Problem requirements
Set down exactly the first line of the entries and every line after it, through the line with "COL = SC.collection".

Raw records

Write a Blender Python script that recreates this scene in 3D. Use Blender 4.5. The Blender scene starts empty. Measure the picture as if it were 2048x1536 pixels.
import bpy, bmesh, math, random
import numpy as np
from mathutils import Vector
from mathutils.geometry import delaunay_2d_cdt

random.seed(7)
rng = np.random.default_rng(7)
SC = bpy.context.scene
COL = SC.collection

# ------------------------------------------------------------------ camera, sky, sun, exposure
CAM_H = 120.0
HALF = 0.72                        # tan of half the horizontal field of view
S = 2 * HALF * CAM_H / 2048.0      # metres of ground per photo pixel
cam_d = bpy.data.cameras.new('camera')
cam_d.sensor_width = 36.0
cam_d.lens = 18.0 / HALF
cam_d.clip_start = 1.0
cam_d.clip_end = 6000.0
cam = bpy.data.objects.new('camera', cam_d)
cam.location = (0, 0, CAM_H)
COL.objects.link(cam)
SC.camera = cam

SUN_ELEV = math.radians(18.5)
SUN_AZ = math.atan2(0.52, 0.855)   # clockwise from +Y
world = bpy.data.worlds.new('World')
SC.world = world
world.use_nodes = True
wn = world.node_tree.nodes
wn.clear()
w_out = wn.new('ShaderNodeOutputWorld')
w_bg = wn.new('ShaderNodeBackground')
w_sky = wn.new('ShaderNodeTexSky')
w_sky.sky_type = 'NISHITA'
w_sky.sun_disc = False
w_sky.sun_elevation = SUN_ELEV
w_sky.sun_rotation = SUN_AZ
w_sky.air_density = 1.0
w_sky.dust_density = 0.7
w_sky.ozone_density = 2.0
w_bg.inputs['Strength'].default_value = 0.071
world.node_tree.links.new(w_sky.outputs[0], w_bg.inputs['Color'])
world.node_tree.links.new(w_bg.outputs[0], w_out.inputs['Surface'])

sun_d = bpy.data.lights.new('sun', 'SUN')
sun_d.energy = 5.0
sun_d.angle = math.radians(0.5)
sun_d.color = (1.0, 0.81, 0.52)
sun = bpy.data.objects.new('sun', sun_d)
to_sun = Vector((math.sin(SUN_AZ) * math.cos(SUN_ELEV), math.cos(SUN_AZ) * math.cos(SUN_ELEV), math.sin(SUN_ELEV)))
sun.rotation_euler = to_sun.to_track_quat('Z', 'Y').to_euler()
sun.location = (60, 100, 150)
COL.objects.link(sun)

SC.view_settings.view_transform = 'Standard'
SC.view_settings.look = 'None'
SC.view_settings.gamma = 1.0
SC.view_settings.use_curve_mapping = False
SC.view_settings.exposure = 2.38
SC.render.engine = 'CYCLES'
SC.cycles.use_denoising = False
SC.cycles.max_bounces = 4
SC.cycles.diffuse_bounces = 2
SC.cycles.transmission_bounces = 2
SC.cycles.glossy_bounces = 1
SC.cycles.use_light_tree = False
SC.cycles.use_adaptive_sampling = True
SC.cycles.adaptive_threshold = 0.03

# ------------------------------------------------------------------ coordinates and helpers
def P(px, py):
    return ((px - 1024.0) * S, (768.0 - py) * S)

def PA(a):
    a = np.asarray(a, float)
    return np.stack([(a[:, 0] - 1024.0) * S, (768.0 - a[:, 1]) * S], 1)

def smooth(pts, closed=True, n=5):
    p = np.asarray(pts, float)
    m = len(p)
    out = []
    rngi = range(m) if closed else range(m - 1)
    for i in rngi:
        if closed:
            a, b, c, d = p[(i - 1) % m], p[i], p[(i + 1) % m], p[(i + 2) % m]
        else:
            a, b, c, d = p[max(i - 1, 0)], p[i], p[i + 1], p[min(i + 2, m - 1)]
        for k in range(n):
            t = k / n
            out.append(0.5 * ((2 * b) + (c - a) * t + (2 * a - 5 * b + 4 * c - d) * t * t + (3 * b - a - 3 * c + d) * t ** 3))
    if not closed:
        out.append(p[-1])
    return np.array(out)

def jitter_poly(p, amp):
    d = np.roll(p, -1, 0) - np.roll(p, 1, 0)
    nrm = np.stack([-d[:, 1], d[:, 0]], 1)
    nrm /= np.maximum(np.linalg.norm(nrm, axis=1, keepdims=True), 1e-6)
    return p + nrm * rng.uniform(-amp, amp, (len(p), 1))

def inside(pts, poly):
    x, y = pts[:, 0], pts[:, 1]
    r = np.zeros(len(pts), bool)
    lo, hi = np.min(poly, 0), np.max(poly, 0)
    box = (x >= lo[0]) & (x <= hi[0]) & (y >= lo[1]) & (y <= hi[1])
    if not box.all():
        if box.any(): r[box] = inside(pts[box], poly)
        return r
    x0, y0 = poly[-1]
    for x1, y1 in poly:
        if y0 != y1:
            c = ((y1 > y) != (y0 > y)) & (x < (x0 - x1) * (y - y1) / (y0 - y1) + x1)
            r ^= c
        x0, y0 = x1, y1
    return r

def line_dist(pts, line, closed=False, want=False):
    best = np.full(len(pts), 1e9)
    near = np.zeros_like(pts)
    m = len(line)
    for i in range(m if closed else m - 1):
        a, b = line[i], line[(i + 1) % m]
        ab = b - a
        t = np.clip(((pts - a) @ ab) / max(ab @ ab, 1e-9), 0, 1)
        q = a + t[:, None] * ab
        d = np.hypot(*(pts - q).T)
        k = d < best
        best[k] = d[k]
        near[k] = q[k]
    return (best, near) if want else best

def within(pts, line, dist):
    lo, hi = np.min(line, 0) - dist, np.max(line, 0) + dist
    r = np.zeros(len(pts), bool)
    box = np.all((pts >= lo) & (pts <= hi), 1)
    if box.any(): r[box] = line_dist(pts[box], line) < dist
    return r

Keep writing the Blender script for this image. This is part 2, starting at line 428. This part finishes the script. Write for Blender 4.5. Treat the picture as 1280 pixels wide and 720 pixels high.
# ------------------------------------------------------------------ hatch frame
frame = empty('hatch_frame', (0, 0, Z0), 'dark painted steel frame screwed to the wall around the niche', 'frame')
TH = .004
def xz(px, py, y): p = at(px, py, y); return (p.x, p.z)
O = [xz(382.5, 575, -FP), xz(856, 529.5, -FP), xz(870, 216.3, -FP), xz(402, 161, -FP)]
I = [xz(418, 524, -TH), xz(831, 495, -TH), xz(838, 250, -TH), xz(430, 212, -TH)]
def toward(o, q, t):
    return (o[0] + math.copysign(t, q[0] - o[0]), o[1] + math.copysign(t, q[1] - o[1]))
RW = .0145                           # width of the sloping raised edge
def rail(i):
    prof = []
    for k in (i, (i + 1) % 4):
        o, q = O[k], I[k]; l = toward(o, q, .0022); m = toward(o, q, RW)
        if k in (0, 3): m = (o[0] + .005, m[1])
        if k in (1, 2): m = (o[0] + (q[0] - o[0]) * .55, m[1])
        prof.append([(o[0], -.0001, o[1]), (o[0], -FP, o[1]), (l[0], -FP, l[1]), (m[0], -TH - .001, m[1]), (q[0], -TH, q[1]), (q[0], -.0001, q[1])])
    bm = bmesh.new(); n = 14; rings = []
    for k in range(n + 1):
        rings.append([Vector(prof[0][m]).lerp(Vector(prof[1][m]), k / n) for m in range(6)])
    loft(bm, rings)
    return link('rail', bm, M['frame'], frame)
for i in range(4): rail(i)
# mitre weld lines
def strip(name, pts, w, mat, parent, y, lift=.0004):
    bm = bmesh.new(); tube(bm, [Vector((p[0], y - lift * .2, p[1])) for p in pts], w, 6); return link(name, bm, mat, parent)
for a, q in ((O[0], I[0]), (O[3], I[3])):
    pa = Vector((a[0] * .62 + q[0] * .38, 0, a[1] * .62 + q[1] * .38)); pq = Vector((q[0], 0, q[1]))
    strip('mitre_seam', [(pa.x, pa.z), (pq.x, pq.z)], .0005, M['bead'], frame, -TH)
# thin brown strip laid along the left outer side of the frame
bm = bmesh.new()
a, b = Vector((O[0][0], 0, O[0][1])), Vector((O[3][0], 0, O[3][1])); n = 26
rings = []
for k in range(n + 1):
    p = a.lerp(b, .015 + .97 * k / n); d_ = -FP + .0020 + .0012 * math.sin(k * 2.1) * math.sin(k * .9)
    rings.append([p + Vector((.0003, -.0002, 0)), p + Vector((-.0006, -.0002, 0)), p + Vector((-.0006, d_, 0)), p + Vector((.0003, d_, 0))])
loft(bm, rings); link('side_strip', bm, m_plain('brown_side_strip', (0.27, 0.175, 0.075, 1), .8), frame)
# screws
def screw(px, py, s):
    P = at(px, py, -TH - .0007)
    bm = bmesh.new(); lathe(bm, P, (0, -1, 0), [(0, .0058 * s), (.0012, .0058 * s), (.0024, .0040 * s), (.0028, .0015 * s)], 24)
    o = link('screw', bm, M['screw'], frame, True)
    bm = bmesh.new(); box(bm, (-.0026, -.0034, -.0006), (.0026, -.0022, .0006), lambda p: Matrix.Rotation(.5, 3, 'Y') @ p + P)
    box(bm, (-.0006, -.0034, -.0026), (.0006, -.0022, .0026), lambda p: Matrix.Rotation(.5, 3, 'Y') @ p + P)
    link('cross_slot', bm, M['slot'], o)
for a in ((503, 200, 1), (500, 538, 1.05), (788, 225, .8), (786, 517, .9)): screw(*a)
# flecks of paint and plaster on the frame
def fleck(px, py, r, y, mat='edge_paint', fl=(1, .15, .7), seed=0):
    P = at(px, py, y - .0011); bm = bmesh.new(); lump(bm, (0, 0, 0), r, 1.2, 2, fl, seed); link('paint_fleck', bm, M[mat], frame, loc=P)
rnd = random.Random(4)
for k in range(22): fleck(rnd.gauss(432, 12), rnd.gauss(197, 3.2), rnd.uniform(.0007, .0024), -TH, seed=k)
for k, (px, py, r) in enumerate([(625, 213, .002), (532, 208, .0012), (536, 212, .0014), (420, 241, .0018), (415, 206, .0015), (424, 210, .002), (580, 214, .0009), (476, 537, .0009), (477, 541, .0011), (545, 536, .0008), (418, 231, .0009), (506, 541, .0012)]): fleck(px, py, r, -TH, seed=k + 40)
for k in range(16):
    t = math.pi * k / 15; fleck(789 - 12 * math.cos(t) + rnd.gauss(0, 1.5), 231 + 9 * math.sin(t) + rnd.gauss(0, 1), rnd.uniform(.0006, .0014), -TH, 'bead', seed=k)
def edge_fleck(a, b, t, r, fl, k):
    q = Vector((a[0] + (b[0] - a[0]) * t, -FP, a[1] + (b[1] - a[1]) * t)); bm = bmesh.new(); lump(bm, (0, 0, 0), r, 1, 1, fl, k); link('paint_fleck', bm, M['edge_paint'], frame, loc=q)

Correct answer
Write a Blender Python script that recreates this scene in 3D. Use Blender 4.5. The Blender scene starts empty. Measure the picture as if it were 2048x1536 pixels.
import bpy, bmesh, math, random
import numpy as np
from mathutils import Vector
from mathutils.geometry import delaunay_2d_cdt

random.seed(7)
rng = np.random.default_rng(7)
SC = bpy.context.scene
COL = SC.collection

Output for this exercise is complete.